RITZ-CARLTON Our 2026 review of The Ritz-Carlton, Dove Mountain rates the Tucson resort 2.8/10 overall, placing it #334 of 417 luxury hotels we track. The property earns high marks for value (8.6/10) and its Sonoran Desert setting, but underperforms on service (2.9) and food (2.1) despite its Forbes Five-Star designation. Nightly rates run $269 to $3,319, with July the cheapest month to book.
The Ritz-Carlton, Dove Mountain is, in essence, a meditation on the Sonoran Desert — a low-slung sandstone-toned retreat tucked into a box canyon at the foot of the Tortolita Mountains, some forty-five minutes north of Tucson proper. Unlike the gilded, chandelier-heavy Ritz-Carltons of big-city downtowns, this is the brand's rustic-Western dialect: exposed timber beams, earth-tone fabrics, indoor-outdoor lobbies that open onto fire pits and saguaro-studded ridgelines, and a nightly Native American flautist who plays from a rocky outcropping as the sun drops behind the canyon wall. The aesthetic owes more to Bachelor Gulch than to Naples or Battery Park.
What distinguishes Dove Mountain within the Arizona luxury landscape is its seclusion. The Phoenician, the Four Seasons Scottsdale, and the Fairmont Princess all offer polished urban-adjacent resort experiences; Loews Ventana Canyon and the JW Starr Pass sit closer to Tucson's orbit. Dove Mountain, by contrast, commits fully to remoteness — there are no walkable restaurants, no shops, no nightlife. You are meant to stay put, which the property makes easy with 27 holes of Jack Nicklaus Signature golf, twenty-five-plus miles of hiking trails departing from the lobby door, a genuinely excellent Forbes Five-Star spa, and a pool complex anchored by one of Arizona's longest waterslides.
The guest it suits best is the one who arrives wanting the desert itself — the javelinas, the tortoises, the ocotillo blooms, the astonishing night skies — framed by luxury rather than competing with it.

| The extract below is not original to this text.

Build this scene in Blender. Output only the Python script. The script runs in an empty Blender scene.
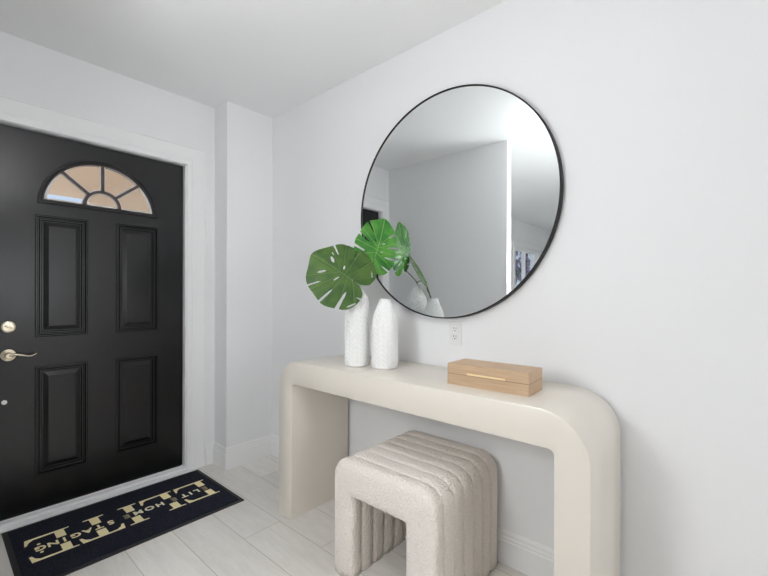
import bpy, bmesh, math, random
from math import pi, sin, cos, sqrt, atan2, radians
from mathutils import Vector, Matrix
random.seed(7)
SC = bpy.context.scene
COL = SC.collection

# ------------------------------------------------------------------ materials
def lin(c):
    return tuple(((v/255)/12.92 if v/255 <= .04045 else ((v/255+.055)/1.055)**2.4) for v in c) + (1,)

def mat(name, rgb, rough=.5, metal=0, spec=.5, coat=0, bump=None, mottle=None, sheen=0, emit=None, trans=0):
    m = bpy.data.materials.new(name); m.use_nodes = True
    nt = m.node_tree; b = nt.nodes['Principled BSDF']
    b.inputs['Base Color'].default_value = lin(rgb)
    b.inputs['Roughness'].default_value = rough
    b.inputs['Metallic'].default_value = metal
    b.inputs['Specular IOR Level'].default_value = spec
    b.inputs['Coat Weight'].default_value = coat
    b.inputs['Coat Roughness'].default_value = .12
    b.inputs['Sheen Weight'].default_value = sheen
    if trans: b.inputs['Transmission Weight'].default_value = trans
    if emit:
        b.inputs['Emission Color'].default_value = lin(emit[0]); b.inputs['Emission Strength'].default_value = emit[1]
    tc = nt.nodes.new('ShaderNodeTexCoord')
    if bump:   # (kind, scale, strength, distance)
        kind, sc, st, di = bump
        if kind == 'noise':
            t = nt.nodes.new('ShaderNodeTexNoise'); t.inputs['Scale'].default_value = sc; t.inputs['Detail'].default_value = 3; out = t.outputs['Fac']
        else:
            t = nt.nodes.new('ShaderNodeTexVoronoi'); t.inputs['Scale'].default_value = sc; out = t.outputs['Distance']
        nt.links.new(tc.outputs['Object'], t.inputs['Vector'])
        bp = nt.nodes.new('ShaderNodeBump'); bp.inputs['Strength'].default_value = st; bp.inputs['Distance'].default_value = di
        nt.links.new(out, bp.inputs['Height']); nt.links.new(bp.outputs['Normal'], b.inputs['Normal'])
    if mottle:  # (rgb2, scale, stretch vector)
        c2, sc, stretch = mottle
        mp = nt.nodes.new('ShaderNodeMapping'); mp.inputs['Scale'].default_value = stretch
        t = nt.nodes.new('ShaderNodeTexNoise'); t.inputs['Scale'].default_value = sc; t.inputs['Detail'].default_value = 5
        cr = nt.nodes.new('ShaderNodeValToRGB')
        cr.color_ramp.elements[0].position = .35; cr.color_ramp.elements[1].position = .65
        cr.color_ramp.elements[0].color = lin(rgb); cr.color_ramp.elements[1].color = lin(c2)
        nt.links.new(tc.outputs['Object'], mp.inputs['Vector']); nt.links.new(mp.outputs['Vector'], t.inputs['Vector'])
        nt.links.new(t.outputs['Fac'], cr.inputs['Fac']); nt.links.new(cr.outputs['Color'], b.inputs['Base Color'])
    return m

def floor_material():
    m = bpy.data.materials.new('whitewashed_wood_look_tile'); m.use_nodes = True
    nt = m.node_tree; N = nt.nodes; L = nt.links; b = N['Principled BSDF']
    tc = N.new('ShaderNodeTexCoord'); sp = N.new('ShaderNodeSeparateXYZ'); L.new(tc.outputs['Object'], sp.inputs[0])
    def mt(op, a, bb=None, c=None):
        n = N.new('ShaderNodeMath'); n.operation = op
        for i, v in enumerate((a, bb, c)):
            if v is None: continue
            if isinstance(v, (int, float)): n.inputs[i].default_value = v
            else: L.new(v, n.inputs[i])
        return n.outputs[0]
    W, LN, OFF = .2075, 1.2, .337
    ry = mt('DIVIDE', mt('ADD', sp.outputs['Y'], .4805), W)          # row coordinate
    row = mt('FLOOR', ry); fy = mt('SUBTRACT', ry, row)
    # joints at x = 1.148 + OFF*row (row 0 lies just behind y = -0.48)
    xs = mt('DIVIDE', mt('SUBTRACT', mt('SUBTRACT', sp.outputs['X'], 1.148), mt('MULTIPLY', row, OFF)), LN)
    cx = mt('FLOOR', xs); fx = mt('SUBTRACT', xs, cx)
    dy = mt('MULTIPLY', mt('MINIMUM', fy, mt('SUBTRACT', 1, fy)), W)
    dx = mt('MULTIPLY', mt('MINIMUM', fx, mt('SUBTRACT', 1, fx)), LN)
    d = mt('MINIMUM', dx, dy)
    line = mt('SUBTRACT', 1, mt('SMOOTH_MIN', mt('DIVIDE', d, .0022), 1, .1))
    cmb = N.new('ShaderNodeCombineXYZ'); L.new(row, cmb.inputs[0]); L.new(cx, cmb.inputs[1])
    wn = N.new('ShaderNodeTexWhiteNoise'); wn.noise_dimensions = '3D'; L.new(cmb.outputs[0], wn.inputs['Vector'])
    mp = N.new('ShaderNodeMapping'); mp.inputs['Scale'].default_value = (1.3, 9, 1)
    va = N.new('ShaderNodeVectorMath'); va.operation = 'ADD'; L.new(tc.outputs['Object'], va.inputs[0])
    vs = N.new('ShaderNodeVectorMath'); vs.operation = 'SCALE'; vs.inputs['Scale'].default_value = 7; L.new(wn.outputs['Color'], vs.inputs[0])
    L.new(vs.outputs[0], va.inputs[1]); L.new(va.outputs[0], mp.inputs['Vector'])
    no = N.new('ShaderNodeTexNoise'); no.inputs['Scale'].default_value = 2.2; no.inputs['Detail'].default_value = 8; no.inputs['Roughness'].default_value = .9
    no.inputs['Distortion'].default_value = .6
    L.new(mp.outputs[0], no.inputs['Vector'])
    cr = N.new('ShaderNodeValToRGB'); e = cr.color_ramp.elements
    e[0].position = .3; e[0].color = lin((211, 207, 200)); e[1].position = .7; e[1].color = lin((234, 231, 225))
    L.new(no.outputs['Fac'], cr.inputs['Fac'])
    hv = N.new('ShaderNodeHueSaturation'); L.new(cr.outputs['Color'], hv.inputs['Color'])
    L.new(mt('MULTIPLY_ADD', wn.outputs['Value'], .1, .95), hv.inputs['Value'])
    mx = N.new('ShaderNodeMix'); mx.data_type = 'RGBA'; L.new(mt('MULTIPLY', line, .75), mx.inputs['Factor'])
    L.new(hv.outputs['Color'], mx.inputs['A']); mx.inputs['B'].default_value = lin((128, 118, 106))
    L.new(mx.outputs['Result'], b.inputs['Base Color'])
    b.inputs['Roughness'].default_value = .42; b.inputs['Specular IOR Level'].default_value = .4
    bp = N.new('ShaderNodeBump'); bp.inputs['Strength'].default_value = .25; bp.inputs['Distance'].default_value = .002; bp.invert = True
    L.new(line, bp.inputs['Height']); L.new(bp.outputs['Normal'], b.inputs['Normal'])
    return m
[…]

It is a property that divides opinion sharply between those who find its isolation restorative and those who find it claustrophobic.
Couples and families seeking genuine Sonoran Desert immersion without sacrificing luxury — hikers, golfers, spa devotees, astronomy enthusiasts, and travelers who actively want to be a forty-five-minute drive from anywhere. It suits anniversary trips, babymoons, small family reunions, and corporate retreats particularly well. It rewards guests who intend to stay put, who plan to eat most meals on property, and who value scenery, quiet, and ritual over nightlife and proximity. Return guests with relationships among the tenured staff consistently report the property's most magical experiences.
You want a resort that doubles as a base for exploring Tucson's excellent restaurant scene and cultural attractions — the Ritz-Carlton's remoteness will frustrate you, and Loews Ventana Canyon or the Westin La Paloma offer more convenient positioning. If you are a demanding luxury traveler accustomed to the flawless execution of a Four Seasons Scottsdale or the Phoenician, the service inconsistencies here may grate. If you are traveling with teenagers expecting nightlife, shopping, or social energy, this is the wrong property. And if you resent resort fees and parking charges on principle, the fee structure here will genuinely irritate you — the JW Marriott Starr Pass offers a more straightforwardly priced Tucson luxury experience.
Value is the most contested dimension of this property. Room rates are generally more reasonable than at comparably ranked Ritz-Carltons, particularly in summer. But the resort fee (currently $60), mandatory valet structures, and the captive-audience pricing on food and beverage add up quickly, and the "nickel-and-diming" complaint is a genuine and recurring one — from paid access to the spa pool for non-treatment guests, to surcharges for activities that feel like they should be included in the resort fee, to children's menu pricing that prices a PB&J at $17. When service and food execute at peak, the math works. When they don't, guests leave feeling that they paid a Five-Star rate for a Four-Star delivery.